To fully or partially realise this objective, Israel has sought not only diplomatic and financial backing from the US but, in effect, military support that increasingly resembles a modern version of historical auxiliary forces such as the Mamluks or Janissaries that Israel knows well.
In the MAGA era, traditional geopolitical arguments alone may no longer be sufficient to keep the US deeply engaged in the region — a reality Israel has recognised since the end of the Cold War. In this context, religious narratives and civilisational rhetoric may serve as a powerful mechanism for sustaining American political and military support.
The region needs a credible nuclear balance and deterrence structure
The central problem — and irony — in the Middle East today is the absence of nuclear balance and mutual deterrence. The relative stability of the Cold War was maintained largely through mutual nuclear deterrence, as Thomas Schelling argued as early as 1960. In the Middle East, however, Israel’s ambiguous nuclear deterrent has arguably emboldened its strategic expansion, heavily financed by the US and, at times, militarily supported by US forces.
... establishing a credible nuclear balance and deterrence structure may become unavoidable.
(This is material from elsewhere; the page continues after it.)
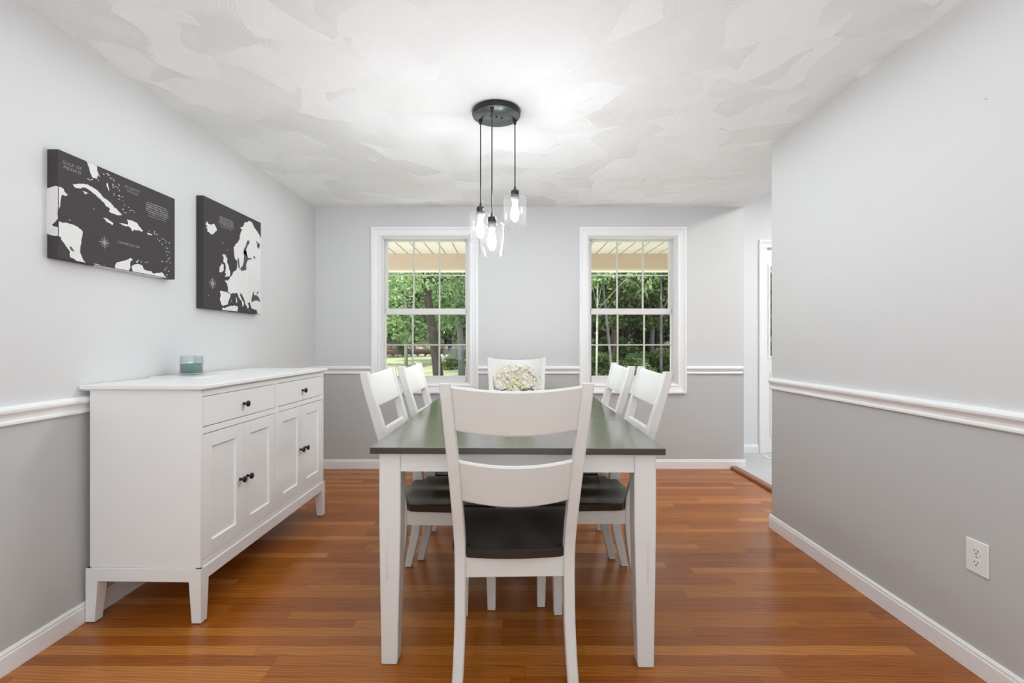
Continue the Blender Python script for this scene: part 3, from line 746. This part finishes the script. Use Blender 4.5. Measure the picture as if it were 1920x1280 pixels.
EU = [[[.0159,.4727],[.0317,.4935],[.0454,.4799],[.0639,.4815],[.0968,.4952],[.1112,.4813],[.1233,.4637],[.0968,.4402],[.0709,.4258],[.05,.4355],[.0317,.437],[.0363,.4493],[.0159,.4559],[.034,.463]],[[.3011,.3556],[.2956,.3949],[.3121,.4137],[.3456,.4424],[.3626,.4649],[.3683,.4947],[.3914,.5318],[.3683,.5328],[.4031,.5506],[.4207,.5806],[.4506,.5912],[.4811,.6086],[.5122,.6031],[.5311,.5844],[.5567,.5702],[.5959,.5486],[.627,.5223],[.627,0],[.5799,0],[.5697,.0283],[.5099,.0313],[.4936,.0474],[.484,.0741],[.4585,.0652],[.4712,.0389],[.4585,.0278],[.4272,.056],[.421,.0757],[.4087,.0914],[.3844,.1159],[.3605,.1234],[.3724,.1014],[.3904,.0798],[.4148,.0618],[.4087,.0445],[.3784,.0323],[.3965,.0469],[.3844,.0693],[.3545,.0899],[.3311,.1204],[.2965,.1121],[.2628,.1039],[.2352,.1139],[.2352,.1424],[.2244,.1632],[.2028,.1794],[.2298,.1828],[.2517,.1951],[.2796,.2244],[.2965,.2462],[.3195,.256],[.334,.2745],[.3369,.3175],[.3137,.3266],[.3022,.3441],[.2965,.3754]],[[.1556,.1119],[.2298,.1118],[.2628,.1007],[.2572,.0843],[.2407,.0606],[.2298,.0375],[.1869,.0265],[.1659,.0357],[.153,.0593],[.1607,.0878]],[[.1816,.0168],[.1975,.0116],[.2407,.0257],[.2909,.0341],[.3369,.0359],[.3428,.0199],[.3369,0],[.1764,0]],[[.1764,.3312],[.2082,.3369],[.2136,.3253],[.2298,.3155],[.2244,.2956],[.2407,.273],[.2572,.2405],[.2572,.2118],[.1975,.2022],[.2189,.2192],[.2028,.2264],[.2136,.2499],[.2082,.2804],[.1869,.2926],[.1922,.3153]],[[.1711,.2776],[.1922,.2716],[.1869,.2334],[.1607,.2219],[.1453,.2243],[.1504,.2527]],[[.3195,.0867],[.3311,.0878],[.334,.057],[.3195,.0542]]]
EUDARK = [[[.4506,.4706],[.4811,.477],[.475,.456],[.4506,.4315],[.4386,.4064],[.4446,.3685],[.4428,.4028],[.4459,.383],[.4648,.3592],[.5099,.3669],[.5034,.3572],[.4585,.3445],[.4396,.3142],[.4396,.277],[.3784,.263],[.3724,.2803],[.3965,.2973],[.4087,.3294],[.4148,.3573],[.4087,.3964],[.406,.3616],[.4089,.404],[.4326,.4312]],[[.5535,.4954],[.5828,.4846],[.6159,.481],[.6092,.4626],[.5959,.4429],[.5697,.4582],[.5795,.4703]],[[.5034,.0965],[.523,.1434],[.5362,.1447],[.5362,.1238],[.5697,.127],[.6039,.1089],[.6178,.0851],[.5562,.0906],[.5034,.0723]],[[.563,.1369],[.5936,.1577],[.5833,.1354]],[[.3369,.3404],[.3545,.3369],[.3605,.295],[.3724,.2637],[.3457,.2861],[.3398,.318]],[[.5296,.3878],[.5495,.3808],[.5462,.3662],[.5296,.3703]]]
EUDOTS = [[.1801,.3993],[.2315,.3673],[.0405,.0753],[.2684,.0629],[.468,.0131],[.1816,.329]]
EUCOMP = [[.0825,.1478],[.0825,.1883],[.1249,.1483]]
EUTEXT = [[.1551,.5567],[.3011,.4953]]
def star(c, ru, rv, n=8):
    out = []
    for k in range(2 * n):
        th = PI / 2 + k * PI / n; q = 1.0 if k % 4 == 0 else (.62 if k % 2 == 0 else .22)
        out.append((c[0] + ru * q * math.cos(th), c[1] + rv * q * math.sin(th)))
    return out
def flat(bm, poly, d, mi):
    vs = [bm.verts.new((d, u, v)) for u, v in poly]
    f = bm.faces.new(vs); f.material_index = mi; f.normal_update()
    if f.normal.x < 0: f.normal_flip()
    bmesh.ops.triangulate(bm, faces=[f])
def text_bm(bm, s, u, v, size, mi, d):
    cu = bpy.data.curves.new('t', 'FONT'); cu.body = s; cu.size = size; cu.align_x = 'CENTER'; cu.align_y = 'CENTER'; cu.space_character = 1.25
    o = bpy.data.objects.new('t', cu); C.objects.link(o); bpy.context.view_layer.update()
    me = bpy.data.meshes.new_from_object(o); t = bmesh.new(); t.from_mesh(me)
    for w_ in t.verts: w_.co = Vector((d, u + w_.co.x, v + w_.co.y))
    merge(bm, t, mi); bpy.data.objects.remove(o); bpy.data.curves.remove(cu); bpy.data.meshes.remove(me)
def jag(poly, amp, rnd):
    out = []
    for i, p in enumerate(poly):
        q = poly[(i + 1) % len(poly)]; L_ = math.hypot(q[0] - p[0], q[1] - p[1]); n = max(1, int(L_ / .008))
        out.append(tuple(p))
        for k in range(1, n):
            t = k / n; out.append((p[0] + (q[0] - p[0]) * t + rnd.uniform(-amp, amp), p[1] + (q[1] - p[1]) * t + rnd.uniform(-amp, amp)))
    return out
def canvas(label, loc, W, H, T, base, lands, darks, dots, comp, seed):
    rnd = random.Random(seed)
    t = thing('canvas_print', label, 'wall art', loc)
    bm = bmesh.new(); box(bm, 0, T, 0, W, 0, H, .002)
    for f in bm.faces: f.material_index = 0 if f.normal.x > .5 else 1
    obj('canvas', bm, [base, M['canvasedge']], t)
    bm = bmesh.new(); d = T + .0005
    cl = lambda P: [(min(max(u, .0015), W - .0015), min(max(v, .0015), H - .0015)) for u, v in P]
    for P in lands: flat(bm, cl(jag(P, .0026, rnd)), d, 0)
    for P in darks: flat(bm, cl(jag(P, .001, rnd)), d + .0004, 1)
    for u, v in dots:
        for k in range(2):
            a, b_ = u + rnd.uniform(-.006, .006), v + rnd.uniform(-.004, .004); w_, h_ = rnd.uniform(.002, .006), rnd.uniform(.0012, .0028)
            flat(bm, cl([(a - w_, b_), (a, b_ - h_), (a + w_, b_), (a, b_ + h_)]), d + .0003, 0)
    c, up, rt = comp
    flat(bm, star(c, abs(rt[0] - c[0]) * 1.0, abs(up[1] - c[1])), d, 2)
    ru, rv = abs(rt[0] - c[0]) * .62, abs(up[1] - c[1]) * .62
    outer = [(c[0] + ru * math.cos(k * PI / 16), c[1] + rv * math.sin(k * PI / 16)) for k in range(32)]
    for k in range(0, 32):
        a, b_ = outer[k], outer[(k + 1) % 32]; s_ = lambda p: (c[0] + (p[0] - c[0]) * .93, c[1] + (p[1] - c[1]) * .93)
        flat(bm, [a, b_, s_(b_), s_(a)], d, 2)
    return t, bm, d, rnd
def textblock(bm, d, u0, u1, v0, v1, rows, rnd):
    for k in range(rows):
        v = v1 - (v1 - v0) * (k + .5) / rows; sh = .02 if k in (0,) else (.0 if k < rows * .6 else .03)
        u = u0 + sh * (u1 - u0) * 3; e = u1 - sh * (u1 - u0) * 3
        h_ = (v1 - v0) / rows * (.24 if k < rows * .6 else .13)
        while u < e - .008:
            L_ = rnd.uniform(.0018, .005); flat(bm, [(u, v - h_), (min(u + L_, e), v - h_), (min(u + L_, e), v + h_), (u, v + h_)], d, 2); u += L_ + rnd.choice((.001, .0012, .0045))
LM = [M['land'], M['canvas'], M['ink']]
t, bm, d, rnd = canvas('wide charcoal map canvas of the Caribbean islands on the left wall above the sideboard', (XL, 1.829, 1.466), .641, .412, .0425, M['canvas'], BIG, BIGDARK, BIGDOTS, BIGCOMP, 3)
(g, at_, cs, t0, t1) = BIGTEXT
text_bm(bm, 'GULF OF', g[0] + .004, g[1] + .008, .0175, 2, d); text_bm(bm, 'MEXICO', g[0] + .004, g[1] - .010, .0175, 2, d)
text_bm(bm, 'ATLANTIC', at_[0], at_[1] + .008, .016, 2, d); text_bm(bm, 'OCEAN', at_[0], at_[1] - .008, .016, 2, d)
text_bm(bm, 'CARIBBEAN SEA', cs[0], cs[1], .0145, 2, d)
textblock(bm, d, t0[0], t1[0], t1[1], t0[1], 7, rnd)
# the print wraps round the edge of the canvas
e = -.0005
for P in ([(0, .262), (.018, .268), (.032, .272), (.0425, .270), (.0425, .17), (.037, .196), (.0425, .150), (.031, .135), (.020, .126), (.024, .120), (.0425, .116), (.0425, .084), (.030, .083), (.015, .086), (0, .092)],):
    f = bm.faces.new([bm.verts.new((u, e, v)) for u, v in P]); f.normal_update()
    if f.normal.y > 0: f.normal_flip()
    bmesh.ops.triangulate(bm, faces=[f])
f = bm.faces.new([bm.verts.new(p) for p in ((.002, .20, e), (.0425, .16, e), (.0425, .60, e), (.002, .56, e))]); f.normal_update()
if f.normal.z > 0: f.normal_flip()
obj('printed_map', bm, LM, t, label='white printed coastlines, compass rose and lettering')
t, bm, d, rnd = canvas('square slate map canvas of Europe on the left wall nearer the window', (XL, 2.703, 1.337), .627, .630, .0415, M['canvas2'], EU, EUDARK, EUDOTS, EUCOMP, 4)
textblock(bm, d, EUTEXT[0][0] - .012, EUTEXT[1][0], EUTEXT[1][1] - .005, EUTEXT[0][1], 7, rnd)
for k in range(70):                           # small place names printed over the land
    u, v = rnd.uniform(.36, .60), rnd.uniform(.10, .33); L_ = rnd.uniform(.004, .012)
    flat(bm, [(u, v), (u + L_, v), (u + L_, v + .0016), (u, v + .0016)], d + .0003, 2)
obj('printed_map', bm, [M['land'], M['canvas2'], M['ink']], t, label='white printed coastlines, compass rose and lettering')

# ------------------------------------------------------------------ outdoors
bm = bmesh.new(); box(bm, -4.5, 2.0, YB + .15, YB + .17, -.5, 2.33)
for v in list(bm.verts): pass
bm.free()
bm = bmesh.new(); box(bm, -6, XO - .16, YB + .15, 6.42, 2.315, 2.34); box(bm, XO - .16, 8, YF + .16, 6.42, 2.315, 2.34)
struct('porch_ceiling', bm, M['vinylsoffit'], 'cream panelled porch ceiling outside the windows', 'porch ceiling')
bm = bmesh.new()
for k in range(84): box(bm, -5.98 + k * .166, -5.970 + k * .166, YB + .16 if k < 48 else YF + .17, 6.40, 2.3138, 2.3152)
po = obj('groove', bm, M['groove']); po.parent = bpy.data.objects['porch_ceiling']
bm = bmesh.new(); box(bm, -6, 8, 6.40, 6.56, 2.112, 2.45); struct('porch_beam', bm, M['beam'], 'tan porch beam outside the windows', 'beam')
bm = bmesh.new(); prism(bm, [(6.56, 2.115), (6.60, 2.095), (6.66, 2.10), (6.67, 2.20), (6.56, 2.20)], 'x', -6, 8); struct('porch_gutter', bm, M['gutter'], 'pale gutter along the porch beam', 'gutter')
bm = bmesh.new()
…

Without a comparable deterrence structure, the region has experienced repeated wars and cycles of escalation, as seen in Gaza, Iran and potentially elsewhere. Preventing the clash of civilisations from becoming a self-fulfilling prophecy requires rejecting deterministic and apocalyptic narratives and reaffirming the principles that once sustained international order: diplomacy, legal norms, and strategic balance. In this context, establishing a credible nuclear balance and deterrence structure may become unavoidable. At present, one possible and practical option would be extending Pakistan’s nuclear deterrence umbrella to parts of the Middle East, as I have discussed previously.